We saw that in the final especially against Mayo. He got up and down and for a young fella to do that at Croke Park, well he was more like a seasoned campaigner.

He’s such a nice lad too. He won the trophy for Man of the Match in the final, put it in the bag, threw a towel over it and away he went.

Shane McConville (Murnin’s St Paul’s manager)

It would be simple to talk about his attributes, his leap and how he hangs in the air. It was remarkable because he was doing that at u-10 and u-12.

I always remember one time we were playing Culloville and I was speaking to Alan O’Neill after it. He said to me ‘Shane, you have a lad playing Corn na nÓg in the college in Armagh, Andrew Murnin.’ He looked at me and said ‘I’ve never seen the like of him’ and it turns out he was a fair good judge.

He absolutely loves St Paul’s, he loves his club. He is another Barry O’Hagan, he just wants to see St Paul’s do as well as they possibly can.

Because he has been so unlucky with injuries it has been a bit of a standing joke in Taghnevan, people would ask ‘is Andy playing today?’

You have no idea what it meant when the answer was ‘yes’. To me as a manager, the players, the changing room, the fact that he was playing was amazing.

In 2014 when we one the Intermediate Championship, he played the whole year.

I remember a reporter coming to me after the final against Grange and he asked me what was the difference and I said there was an obvious answer to that, Andrew Murnin.

He said that my handling of him, and how I moved him about the field was perfect. I had to stop him and say don’t write that because what Andrew Murnin did with 20 minutes to go, he did it through his own mind and it had nothing to do with me.

Anthony McGrath (Murnin’s Queen’s manager)

Character wise, Andrew’s laidback, quiet but an absolute performer with an abundance of steel.

He’s easily one of the bets raw talents I’ve ever seen on a Gaelic pitch, and that’s a massive thing to say about anyone.

He has brilliant ball skills, tremendous vision and he has those things that all top players tend to have – an ability to read the game and great awareness, which gives him that time on the ball to make good decisions.
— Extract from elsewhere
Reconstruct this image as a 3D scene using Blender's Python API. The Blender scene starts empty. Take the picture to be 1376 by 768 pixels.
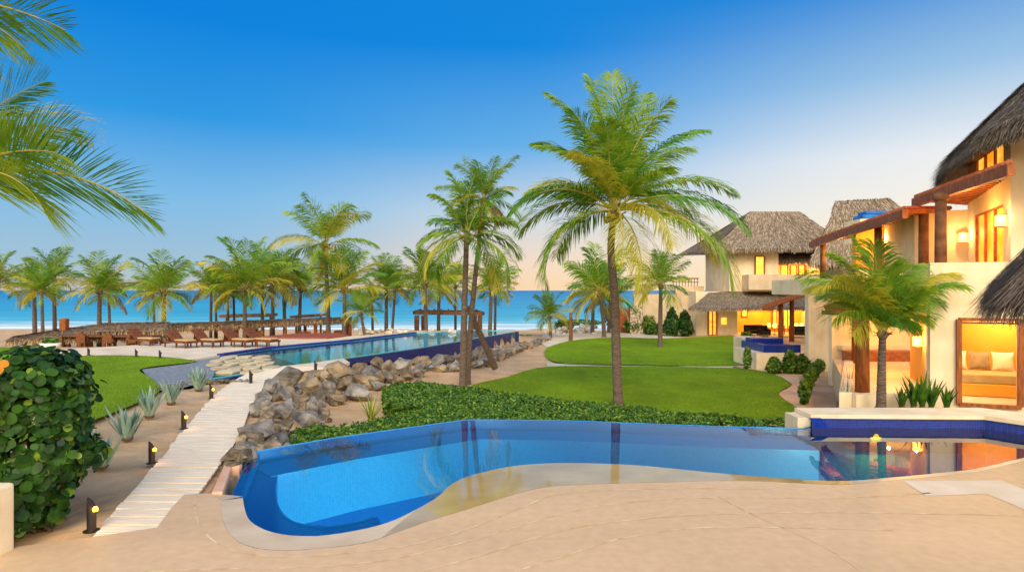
import bpy, bmesh, math, random
import numpy as np
from mathutils import Vector, Matrix, noise

# ------------------------------------------------------------------ camera
SC = bpy.context.scene
COL = SC.collection
F, CX, HY, CH = 850.0, 688.0, 390.0, 3.1      # focal length and horizon of the photograph, camera height
cam_d = bpy.data.cameras.new('camera')
cam = bpy.data.objects.new('camera', cam_d); COL.objects.link(cam)
cam.location = (0, 0, CH); cam.rotation_euler = (math.radians(90), 0, 0)
cam_d.sensor_width = 36; cam_d.lens = F/1376*36
cam_d.shift_y = (HY-384)/1376; cam_d.clip_end = 60000; cam_d.clip_start = 0.05
SC.camera = cam

# ------------------------------------------------------------------ sky, sun, exposure
SUN_EL, SUN_AZ = 9.0, 62.0        # degrees; azimuth measured from straight ahead towards the right
W = bpy.data.worlds.new('World'); SC.world = W; W.use_nodes = True
wn = W.node_tree; bg = wn.nodes['Background']
sky = wn.nodes.new('ShaderNodeTexSky'); sky.sky_type = 'NISHITA'; sky.sun_disc = False
sky.sun_elevation = math.radians(SUN_EL); sky.sun_rotation = math.radians(SUN_AZ)
sky.altitude = 0; sky.air_density = 1.0; sky.dust_density = .6; sky.ozone_density = 3.0
def s2l(c):
    c = [int(c[i:i+2], 16)/255 for i in (0, 2, 4)]
    return [x/12.92 if x <= .04045 else ((x+.055)/1.055)**2.4 for x in c]
def wnode(t, **k):
    n = wn.nodes.new(t)
    for a, v in k.items(): setattr(n, a, v)
    return n
wtc = wnode('ShaderNodeTexCoord'); wsx = wnode('ShaderNodeSeparateXYZ'); wn.links.new(wtc.outputs['Generated'], wsx.inputs[0])
def wramp(stops, k=1.0):          # colours by sine of elevation (0 .. 1)
    r = wnode('ShaderNodeValToRGB'); cr = r.color_ramp
    for i, (p, c) in enumerate(stops):
        e = cr.elements[i] if i < 2 else cr.elements.new(p)
    for e, (p, c) in zip(cr.elements, stops): e.position = p; e.color = (*[x*k for x in s2l(c)], 1)
    wn.links.new(wsx.outputs[2], r.inputs[0]); return r
RAMP_L = wramp([(0, 'CCC6C4'), (.035, 'A6C4D8'), (.13, '80BEEA'), (.24, '2C9AE6'), (.36, '0484E0'), (1, '1468B8')])
RAMP_M = wramp([(0, 'FFDCB0'), (.04, 'FADFC4'), (.12, 'CFDCE6'), (.22, '68B2EA'), (.36, '0888E0'), (1, '1468B8')])
RAMP_R = wramp([(0, 'FFEABC'), (.08, 'FFF2DA'), (.18, 'EEF0F2'), (.28, '9CC4E6'), (.40, '2C88DA'), (1, '1468B8')])
RAMP_B = wramp([(0, 'FFE2B8'), (.15, 'FFE8C4'), (.4, 'FFEAD0'), (.7, 'B4C4D8'), (1, '4878B8')])
def mrange(src, a, b):
    m = wnode('ShaderNodeMapRange', interpolation_type='SMOOTHSTEP'); m.inputs[1].default_value = a; m.inputs[2].default_value = b
    wn.links.new(src, m.inputs[0]); return m.outputs[0]
def wmix(f, a, b):
    m = wnode('ShaderNodeMixRGB')
    if isinstance(f, float): m.inputs[0].default_value = f
    else: wn.links.new(f, m.inputs[0])
    wn.links.new(a, m.inputs[1]); wn.links.new(b, m.inputs[2]); return m.outputs[0]
c1 = wmix(mrange(wsx.outputs[0], -.45, .08), RAMP_L.outputs[0], RAMP_M.outputs[0])
c2 = wmix(mrange(wsx.outputs[0], .0, .6), c1, RAMP_R.outputs[0])
BACK_GAIN = 3.1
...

One thing he has that other players don’t tend to have is a massive ability to fight; he is very, very brave. I saw Andrew put his head in where you wouldn’t put your boot and I loved that about him.

I remember years ago playing for Queen’s against UCD in a Ryan Cup match and I was marking Trevor Giles.

He caught a massive high ball and as he was coming down, he shimmied on the way down and spun as he came to the ground and got away from a bunch of players.

I’d never saw it done before or after until I saw Andrew do exactly the same for the Queen’s freshers. He has an amazing hanging leap.